#### [SOURCE EXCERPT]
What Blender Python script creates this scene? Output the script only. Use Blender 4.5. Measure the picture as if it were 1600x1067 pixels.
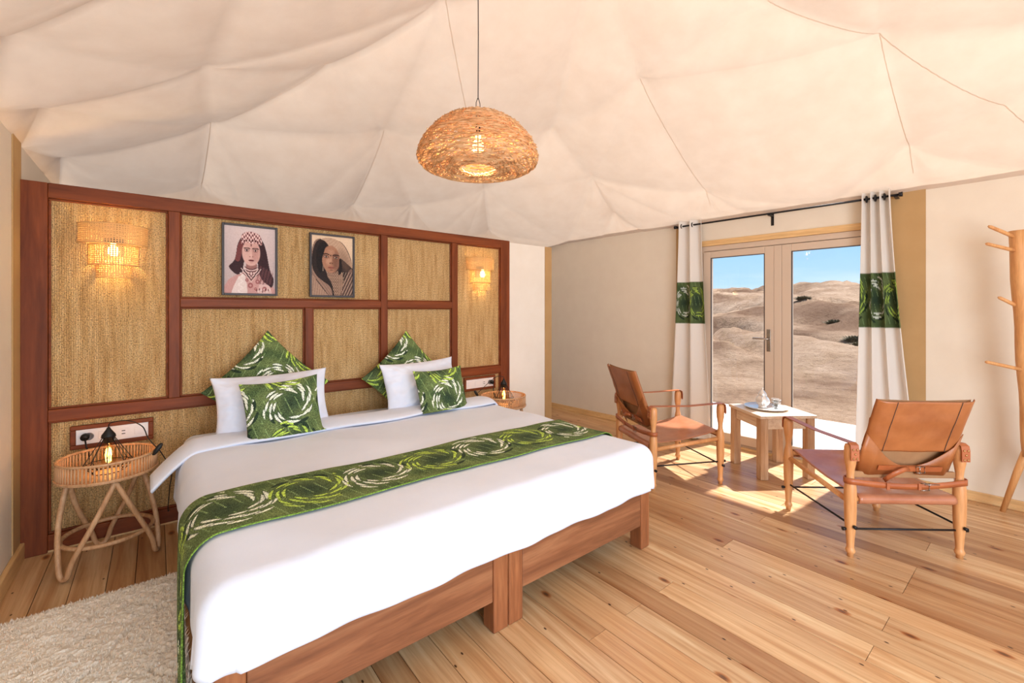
import bpy, bmesh, math, random
import numpy as np
from math import sin, cos, pi, radians, sqrt, atan2, exp
from mathutils import Vector, Matrix, noise
from mathutils.geometry import delaunay_2d_cdt

random.seed(7)
for o in list(bpy.data.objects):
    bpy.data.objects.remove(o)
sc = bpy.context.scene
COL = sc.collection

# ------------------------------------------------------------------ camera
cam = bpy.data.cameras.new('camera')
cam.sensor_fit = 'HORIZONTAL'
cam.sensor_width = 36.0
cam.lens = 688.5 / 1600 * 36
cam.shift_y = -48.5 / 1600
cam.clip_start = 0.05
cam.clip_end = 500
camo = bpy.data.objects.new('camera', cam)
COL.objects.link(camo)
camo.location = (0, 0, 1.3)
camo.rotation_euler = (pi / 2, 0, -math.atan2(.6278, .7787))
sc.camera = camo

# ------------------------------------------------------------------ world, sun, lights, exposure
def lin(c):
    return tuple(((v / 255) / 12.92 if v / 255 <= .04045 else ((v / 255 + .055) / 1.055) ** 2.4) for v in c)

w = bpy.data.worlds.new('sky')
sc.world = w
w.use_nodes = True
nt = w.node_tree
nt.nodes.clear()
tc = nt.nodes.new('ShaderNodeTexCoord')
sep = nt.nodes.new('ShaderNodeSeparateXYZ')
nt.links.new(tc.outputs['Generated'], sep.inputs[0])
rmp = nt.nodes.new('ShaderNodeValToRGB')
rmp.color_ramp.elements[0].position = 0.0
rmp.color_ramp.elements[0].color = (*lin((196, 222, 240)), 1)
rmp.color_ramp.elements[1].position = 0.6
rmp.color_ramp.elements[1].color = (*lin((110, 160, 220)), 1)
e = rmp.color_ramp.elements.new(0.13)
e.color = (*lin((158, 203, 238)), 1)
nt.links.new(sep.outputs['Z'], rmp.inputs[0])
mp = nt.nodes.new('ShaderNodeMapping')
mp.inputs['Scale'].default_value = (1.2, 1.2, 7)
nt.links.new(tc.outputs['Generated'], mp.inputs[0])
nz = nt.nodes.new('ShaderNodeTexNoise')
nz.inputs['Scale'].default_value = 2.2
nz.inputs['Detail'].default_value = 5
nt.links.new(mp.outputs[0], nz.inputs[0])
r2 = nt.nodes.new('ShaderNodeValToRGB')
r2.color_ramp.elements[0].position = .48
r2.color_ramp.elements[0].color = (0, 0, 0, 1)
r2.color_ramp.elements[1].position = .75
r2.color_ramp.elements[1].color = (.55, .55, .55, 1)
nt.links.new(nz.outputs[0], r2.inputs[0])
mx = nt.nodes.new('ShaderNodeMixRGB')
mx.inputs[2].default_value = (.92, .95, 1, 1)
nt.links.new(r2.outputs[0], mx.inputs[0])
nt.links.new(rmp.outputs[0], mx.inputs[1])
bg = nt.nodes.new('ShaderNodeBackground')
bg.inputs[1].default_value = .82
nt.links.new(mx.outputs[0], bg.inputs[0])
wo = nt.nodes.new('ShaderNodeOutputWorld')
nt.links.new(bg.outputs[0], wo.inputs[0])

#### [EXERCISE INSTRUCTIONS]
Reproduce the listing above exactly, excluding all pictures.

#### [WRITTEN ANSWER]
What Blender Python script creates this scene? Output the script only. Use Blender 4.5. Measure the picture as if it were 1600x1067 pixels.
import bpy, bmesh, math, random
import numpy as np
from math import sin, cos, pi, radians, sqrt, atan2, exp
from mathutils import Vector, Matrix, noise
from mathutils.geometry import delaunay_2d_cdt

random.seed(7)
for o in list(bpy.data.objects):
    bpy.data.objects.remove(o)
sc = bpy.context.scene
COL = sc.collection

# ------------------------------------------------------------------ camera
cam = bpy.data.cameras.new('camera')
cam.sensor_fit = 'HORIZONTAL'
cam.sensor_width = 36.0
cam.lens = 688.5 / 1600 * 36
cam.shift_y = -48.5 / 1600
cam.clip_start = 0.05
cam.clip_end = 500
camo = bpy.data.objects.new('camera', cam)
COL.objects.link(camo)
camo.location = (0, 0, 1.3)
camo.rotation_euler = (pi / 2, 0, -math.atan2(.6278, .7787))
sc.camera = camo

# ------------------------------------------------------------------ world, sun, lights, exposure
def lin(c):
    return tuple(((v / 255) / 12.92 if v / 255 <= .04045 else ((v / 255 + .055) / 1.055) ** 2.4) for v in c)

w = bpy.data.worlds.new('sky')
sc.world = w
w.use_nodes = True
nt = w.node_tree
nt.nodes.clear()
tc = nt.nodes.new('ShaderNodeTexCoord')
sep = nt.nodes.new('ShaderNodeSeparateXYZ')
nt.links.new(tc.outputs['Generated'], sep.inputs[0])
rmp = nt.nodes.new('ShaderNodeValToRGB')
rmp.color_ramp.elements[0].position = 0.0
rmp.color_ramp.elements[0].color = (*lin((196, 222, 240)), 1)
rmp.color_ramp.elements[1].position = 0.6
rmp.color_ramp.elements[1].color = (*lin((110, 160, 220)), 1)
e = rmp.color_ramp.elements.new(0.13)
e.color = (*lin((158, 203, 238)), 1)
nt.links.new(sep.outputs['Z'], rmp.inputs[0])
mp = nt.nodes.new('ShaderNodeMapping')
mp.inputs['Scale'].default_value = (1.2, 1.2, 7)
nt.links.new(tc.outputs['Generated'], mp.inputs[0])
nz = nt.nodes.new('ShaderNodeTexNoise')
nz.inputs['Scale'].default_value = 2.2
nz.inputs['Detail'].default_value = 5
nt.links.new(mp.outputs[0], nz.inputs[0])
r2 = nt.nodes.new('ShaderNodeValToRGB')
r2.color_ramp.elements[0].position = .48
r2.color_ramp.elements[0].color = (0, 0, 0, 1)
r2.color_ramp.elements[1].position = .75
r2.color_ramp.elements[1].color = (.55, .55, .55, 1)
nt.links.new(nz.outputs[0], r2.inputs[0])
mx = nt.nodes.new('ShaderNodeMixRGB')
mx.inputs[2].default_value = (.92, .95, 1, 1)
nt.links.new(r2.outputs[0], mx.inputs[0])
nt.links.new(rmp.outputs[0], mx.inputs[1])
bg = nt.nodes.new('ShaderNodeBackground')
bg.inputs[1].default_value = .82
nt.links.new(mx.outputs[0], bg.inputs[0])
wo = nt.nodes.new('ShaderNodeOutputWorld')
nt.links.new(bg.outputs[0], wo.inputs[0])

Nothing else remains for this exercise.